On the New Georgia Encyclopedia website, Carey O. Shellman writes about the book,

Described by literary critics as a work of regional historical realism, Lamb in His Bosom depicts the struggle and hardships of poor white pioneers in the nineteenth century on the south Georgia frontier, known as the wiregrass region. The story begins with the marriage of sixteen-year-old Tillitha Cean Carver to Lonzo Smith, a neighboring yeoman farmer several years her senior. By the time Cean is forty-three, she has borne fourteen children, buried five of them and a husband, and survived civil war, a venomous snakebite, a ferocious panther attack, and a deadly house fire. She perseveres to find contentment in a second marriage to a New Light preacher named Dermid O'Connor[1].

The article says that Caroline Miller, who grew up in Waycross, Georgia, and lived in Baxley, Georgia, during her first marriage, went around rural south Georgia collecting stories.  My father told me several years ago about this book.  When he told me about it and said that it won the Pulitzer Prize in the 1930s, I wondered why I hadn't heard of it before.  He told me that the author had interviewed "the family."  I assumed he was referring to the Pendletons since he also mentioned that she was from Waycross, and I knew that my second great grandfather and his family had lived there at one time.  My father said that when the book came out, "the family" went up in arms.  They were shocked to see their stories in print and without their permission!  After hearing this, I couldn't wait to get my hands on a copy.  I wondered what juicy details were in the book!  I'm sorry my family was upset (or embarrassed, maybe?), but what a great thing for me as a descendant to read about what their lives may have been like!  The whole time I was reading the book, I wondered, "Was this part influenced by one of my family's stories, or is it this part?"

I also wondered who in my family she may have interviewed or who knew my family and told her some stories about them.  I would love to know which parts, if any, are about them.  Did her family know my family?  My paternal second great grandparents Philip Coleman and Catherine Sarah Melissa (Tebeau) Pendleton and their children lived on a farm in the piney woods of Ware County in Tebeauville (named after Catherine's father and later renamed Waycross because of the railroad).  They lived there for a few years before moving to a farm just outside of Valdosta in Lowndes County Georgia sometime during the Civil War[2].  In fact, they are listed in the 1860 Ware County census[3].  According to the New Georgia Encyclopedia article, Caroline Miller's maiden name was Pafford, a name known in that part of Georgia.  Listed next to the Pendletons in the 1860 census are their neighbors the James Pafford family.  I couldn’t find a direct connection between this Pafford family and Caroline Miller’s Pafford family in a quick search on, but there is probably a connection somewhere.  I don’t think I had any relatives still living in the Waycross area when Mrs. Miller was living there, so I don’t know who she might have interviewed.  Maybe her Pafford relatives told her some stories about the Pendletons.    

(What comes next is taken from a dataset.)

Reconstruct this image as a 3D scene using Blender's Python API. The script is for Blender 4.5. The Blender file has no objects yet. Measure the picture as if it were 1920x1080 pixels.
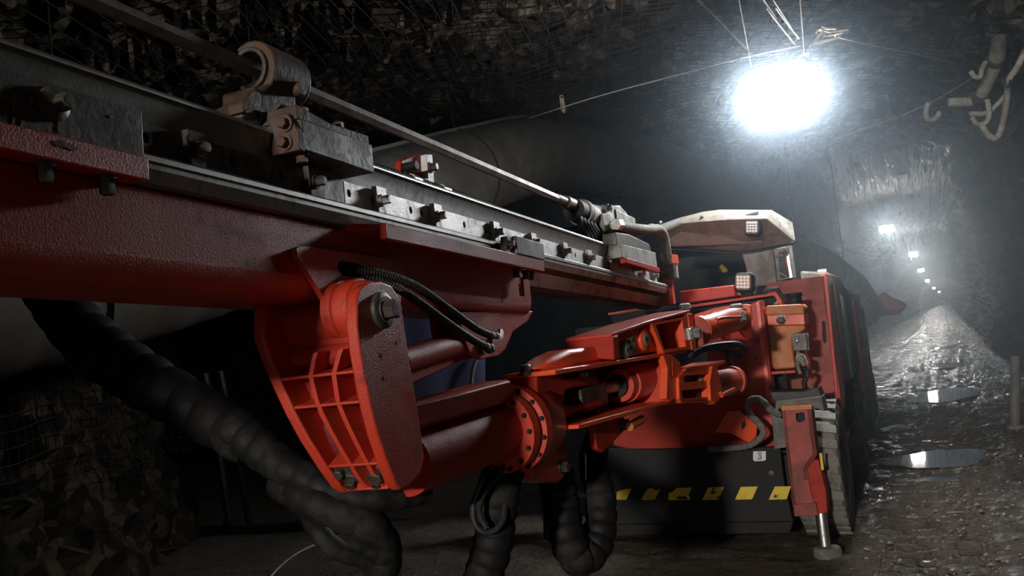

In the New Georgia Encyclopedia article, Shellman says, “With characters named after Miller’s own family members, Lamb in His Bosom grew out of her interest in local research and genealogy.”  I can see why this inspired her to write.  There are stories happening in the background of the census and land records, behind the birth, marriage, and death records.  Family stories inspired my second great uncle Louis Pendleton to write, and they inspired my father to write, too.  More on this later on.


[1] Carey O. Shellman.  "Caroline Miller (1903-1992)."  New Georgia Encyclopedia (Georgia Humanities Council and the University of Georgia Press, 2004-2011).
[2] Constance Pendleton, ed., Confederate Memoirs: Early Life and Family History, William Frederick Pendleton and Mary Lawson Young Pendleton. (Bryn Athyn, Pennsylvania,1958).
[3]  U. S. Census, Year: 1860; Census Place: Ware, Georgia; Roll: M653_140; Page: 152; Image: 152; Family History Library Film: 803140.